Plas Tan y Bwlch Gardens

Plas Tan y Bwlch

Garden Restoration

During the winter of 2013 - 2014 north west Wales was battered by a succession of terrible storms culminating in the 'St Valentine's Day Storm' which subjected Plas Tan y Bwlch to wind speeds in excess of 100mph on the 13th and 14th of February 2014.

As a result, many of the original trees planted during the 19th and early 20th centuries were destroyed.
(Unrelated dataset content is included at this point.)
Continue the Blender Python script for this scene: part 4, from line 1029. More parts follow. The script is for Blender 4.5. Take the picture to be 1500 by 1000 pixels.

Many more plants, including shrubs and members of Plas Tan y Bwlch’s important rhododendron collection, were destroyed by the larger trees crushing them as they fell.

The formal and woodland garden extends to around 13-acres (5-hectares) and much of what was planted was done so by Plas Head Gardener, John Roberts in the 1880s for the owner at the time, William Edward Oakeley.

Some of the devastation caused by the Valentines Day Storm

Some of the devastation caused by the Valentines Day Storm (© SNPA)

Our Head Gardener, Chris Marshall standing by a tree root

Our Head Gardener, Chris Marshall standing by a tree root (© SNPA)

Although a dreadful experience at the time, it now provides the Snowdonia National Park Authority with an opportunity to replant and regenerate the garden in a way that will ensure its survival into the next century and beyond.

Recommendations are made to replace the destroyed plants on a ‘like for like’ basis, but of course given that the original collection was planted over 100 years ago during the Victorian era, some of the original plant cultivars are no longer available and therefore suitable substitutes have been recommended.

Our staff have been extremely busy, but we have also had a helping hand from others like the Snowdonia Society who have been extremely proactive in helping us achieve our goal of regenerating the gardens.

Seed pods of the Magnolia Campbelli before planting

Seed pods of the Magnolia Campbelli before planting (© SNPA)

Snowdonia Society Volunteers busy in our gardens

Snowdonia Society Volunteers busy in our gardens (© SNPA)

The garden created by the Oakeley family was a garden for all seasons. It included spring flowering plants such as rhododendrons and camellias, summer flowering hydrangeas and eucryphias, autumn leaf-colouring trees such as Japanese maples and oaks and winter shrubs such as Christmas box and witch hazel.

Given the Snowdonia National Park Authority’s objective to encourage visitors to Plas Tan y Bwlch throughout the year, it is important that any re-planting programme includes a carefully selected collection of these plants.